Depth Limits of Slow Slip Events at the Japan Trench: Insights from Friction Experiments under In-Situ Conditions

Friday, 19 December 2014
Michiyo Sawai1, Andre R Niemeijer2, Takehiro Hirose3 and Christopher James Spiers2, (1)Hiroshima University, Higashi-Hiroshima, Japan, (2)Utrecht University, Utrecht, Netherlands, (3)JAMSTEC, Kochi Institute for Core Sample Research, Nankoku City, Kochi, Japan
Episodic tremor and slip occurred just before the 2011 Tohoku-oki earthquake on a shallow portion (less than 20 km depth) in the Tohoku subduction zone (Ito et al., 2013). The area where slow slip occurred overlapped with the seismogenic zone. To understand such diverse slip behaviour around the Japan Trench, not only the major earthquakes but also the slow slip events, it is essential to reveal the frictional properties of rocks distributed at the Tohoku subduction zone. We thus conducted friction experiments using a rotary shear apparatus on smectite-rich pelagic sediments retrieved from the plate-boundary thrust during IODP Expedition 343. The sediments were disaggregated and simulated gouges were then sheared at temperatures of 20-200oC, an effective normal stress of 50 MPa and a pore fluid pressure of 50 MPa. We conducted velocity-stepping sequences (0.3 to 100 µm/s) to determine the rate and state parameter (a-b) and investigated the effects of temperature and slip rate on slip stability.
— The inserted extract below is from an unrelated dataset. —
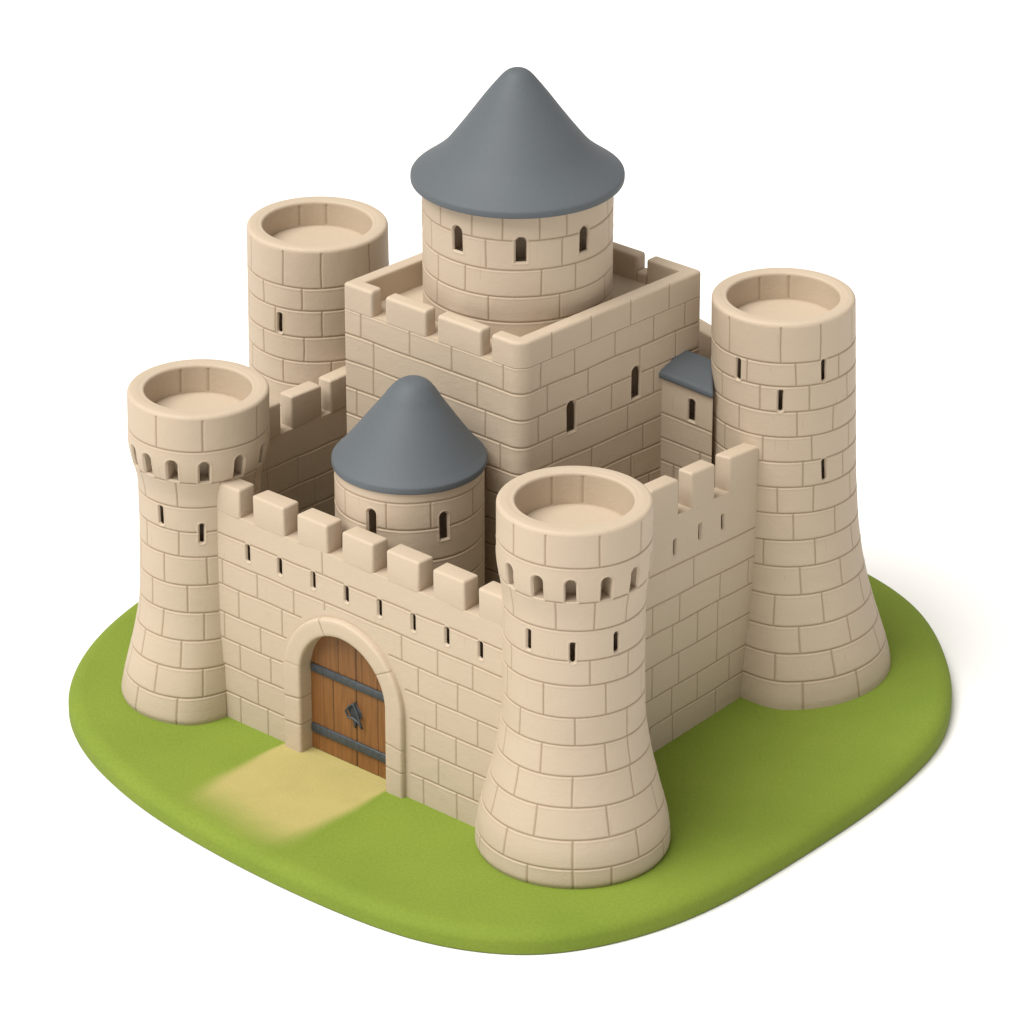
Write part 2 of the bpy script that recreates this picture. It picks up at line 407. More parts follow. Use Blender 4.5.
# ------------------------------------------------------------------ straight walls
def curtain_wall(P0, P1, Z, thick, u0, u1, courses, joints, slits, merlons, mh, fine='outer', slit=(2.9, 18.5), gate=None,
                 label=None, fill=True, taper=0.0):
    P0 = np.array(P0, float); d = np.array(P1, float) - P0; d /= np.linalg.norm(d)
    n = np.array([d[1], -d[0]])
    stp = .68 if fine else 2.6
    us = np.arange(u0, u1 + stp, stp)
    fo = .68 if fine in ('outer', 'both') else 4.0; fi = .68 if fine in ('inner', 'both') else 4.0
    zo = np.arange(0, Z, fo); zi = np.arange(0, Z, fi)
    def rowcols(js, lo):
        js = sorted(js)
        if fill:
            a = js[0]-46 if js else None
            while a is not None and a > u0+8: js.append(a); a -= 46
            a = max(js)+46 if js else None
            while a is not None and a < u1-8: js.append(a); a += 46
        return [int(np.argmin(np.abs(us - j))) for j in js]
    cs = list(courses); rows = [rowcols(j, i) for i, j in enumerate(joints)]
    while cs[-1] - 28 > 5:
        cs.append(cs[-1]-28)
    while len(rows) < len(cs)-1: rows.append(rowcols([us[0] + 30 + (len(rows) % 2)*23 + 46*k for k in range(int((us[-1]-us[0]-50)/46))], 0))
    rows.append(rowcols([us[0] + 14 + (len(rows) % 2)*23], 0)); cs.append(-40)
    def side(zs, active):
        if not active: return np.zeros((len(zs), len(us))), np.zeros((len(zs), len(us))), np.zeros((len(zs), len(us)), bool)
        ops = [window_sdf(us[None, :] - a, zs[:, None] - z, *slit, False) for a, z in slits]
        return relief(us, zs, cs, rows, ops)
    Do, Jo, Io = side(zo, fine in ('outer', 'both')); Di, Ji, Ii = side(zi, fine in ('inner', 'both')); Di = Di*.6; Ji = Ji*.45
    if gate:
        gu, gw, gz = gate
        s = window_sdf(us[None, :] - gu, zo[:, None] - gz/2, gw, gz, True)
        Io |= s < 0
        s2 = s - 16
        # masonry joints stop under the arch ring
        Do = np.where(s2 < 2, 0, Do); Jo = np.where(s2 < 2, 0, Jo)
    wu, wv, wd = Wob(18), Wob(18), Wob(40)
    def place(uu, off, zz): return np.stack([P0[0] + d[0]*uu + n[0]*off, P0[1] + d[1]*uu + n[1]*off, zz*(1 - taper*uu)], -1)
    UU = np.repeat(us[None, :], len(zo), 0); ZZ = np.repeat(zo[:, None], len(us), 1)
    f = np.clip(np.minimum(zo, Z-zo)/10, 0, 1)[:, None]
    A = place(UU + .5*wu(UU, ZZ)*f, Do, ZZ + .5*wv(UU, ZZ)*f)
    top = [(0., Z)] + [(-1.2, Z+.0)] + [(-thick/2, Z)] + [(-thick+1.2, Z)]
    T = np.stack([place(us, np.full(len(us), o), np.full(len(us), z)) for o, z in top])
    UI = np.repeat(us[None, :], len(zi), 0); ZI = np.repeat(zi[::-1][:, None], len(us), 1)
    fI = np.clip(np.minimum(ZI, Z-ZI)/10, 0, 1)
    B = place(UI + .5*wu(UI, ZI)*fI, -thick - Di[::-1], ZI + .5*wv(UI, ZI)*fI)
    P = np.concatenate([A, T, B]); J = np.concatenate([Jo, np.zeros(T.shape[:2]), Ji[::-1]])
    ins = np.concatenate([Io, np.zeros(T.shape[:2], bool), Ii[::-1]])
    me = grid_mesh('curtain_wall', P, faces_kept(ins, False), False, J)
    # close both ends
    base = P0 + d*((u0+u1)/2) - n*thick/2
    w = link('curtain_wall', me, STONE, castle, (base[0], base[1], 0), label)
    for a, b in merlons:
        o = P0 + d*a + n*(.25 if fine == 'outer' else 0.0); zm = Z*(1 - taper*(a+b)/2)
        me = rounded_block('merlon', (o[0], o[1], zm-2.5), (d[0], d[1], -taper*Z), (-n[0], -n[1], 0), (0, 0, 1), (b-a, thick+.5, mh+2.5), 2.6, 4, .6)
        m = P0 + d*(a+b)/2 - n*thick/2
        link('merlon', me, STONE, w, (m[0], m[1], zm))
    for a, z in slits:
        sgn = 1 if fine == 'outer' else -1
        def pl(x, dz, dep): 
            o = P0 + d*(a+x) - n*dep
            return Vector((o[0], o[1], (z+dz)*(1 - taper*a)))
        me = pocket(window_outline(*slit, False), pl, 1.4, thick-2.5)
        p0 = pl(0, -slit[1]/2, 0)
        link('arrow_slit', me, STONE, w, p0)
    return w, P0, d, n

FWALL = curtain_wall((-279, -153), (-32, -373), 226, 21, -60, 400,
    [300, 201, 173, 145.5, 115.5, 87, 58, 27.6],
    [[132], [], [-3, 44, 93, 134, 234, 280, 324], [18, 77, 120, 255, 305], [-2, 47, 278, 330], [18, 60, 262, 303], [-4, 41, 281, 325], [17, 54, 261, 304]],
    [(32.7, 191.5), (75.7, 191.5), (119.5, 191.5), (163.4, 191.5), (206, 191.5), (249.3, 191.5), (292.4, 191.5), (334, 191.5)],
    [(-18, 23.4), (40.2, 82.3), (99.5, 139), (158, 199), (215.3, 257.4), (274, 314.5), (331.5, 374)], 30,
    gate=(160, 66, 150), fill=False)
RWALL = curtain_wall((140, -222), (140+61.8, -222+78.6), 248, 18, -165, 215,
    [330, 193, 160, 129.5, 95, 60, 29, -20],
    [[-40], [-30, 58], [-8, 35.8, 102.5, 150], [25, 65.6, 99.1], [-8, 35.8, 99.1], [25, 67.2, 120], [-10, 27.5, 98.2], [18, 63.9, 118]],
    [(25.3, 214), (66.7, 218.5), (103.8, 218)],
    [(-122, -86), (-68, -32), (-12.2, 31.4), (52.6, 90.6), (114, 172)], 39, slit=(2.5, 18), fill=False, taper=.0004)
# left wall, seen from the courtyard side
e = np.array([.696, .718]); m_ = np.array([-.718, .696]); Lp = np.array([-229., -6.])
Pst = Lp + e*140 + m_*18
curtain_wall(Pst, Pst - e, 240, 18, 0, 250, [300, 206, 176, 146, 118, 90, 60, 30],
    [[], [60, 118, 160], [40, 95, 150, 200]], [], [(0, 14), (25, 72), (83, 124.5), (140, 182), (198, 236)], 34, fine='both')
BACKK = (110, 215)
curtain_wall((270, -24), BACKK, 285, 18, 20, 287, [400, 255, 226], [[], [60, 106, 152, 198], [38, 84, 130, 176]], [],
             [(66, 90), (102, 146), (160, 203), (218, 262)], 34, fine='outer')
curtain_wall(BACKK, (-195.5, 147), 285, 18, 0, 280, [400, 255, 226], [[], [60, 106, 152, 198], [38, 84, 130, 176]], [],
             [(0, 38), (54, 96), (112, 154), (170, 212)], 34, fine='outer')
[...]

Our results show that at low temperatures of 20 and 50oC, the simulated gouges exhibit negative values of (a-b) with a background friction coefficient of 0.38, except at the highest slip rate of 0.1 mm/s. However, the gouges show neutral to positive values of (a-b) at temperatures of >100oC with the same background friction coefficient as at lower temperatures. In addition, the value of parameter (a-b) depends significantly on slip rates: at temperatures of 20 and 50oC it increases from negative to neutral (or slightly positive at 20oC) with increasing slip rates to 0.1 mm/s, whereas it tends to decrease with increasing slip rate at temperatures higher than 100oC. The downdip temperature limit of the slow slip events at Japan Trench (Ito et al., 2013) seems to be in the range between 100 to 150oC. The transition in (a-b) value from neutral to positive, particularly at lower slip rates, occurs at the same temperature range. Hence, this could correspond to the observed downdip limit of the slow slip events. Furthermore, at the lowest temperature of 20oC this transition also occurs, but with increasing slip rate. This frictional property may thus inhibit further slip acceleration even if the slip commences, and could thus represent the upper limit of slow slip events at the shallow portion of the plate boundary.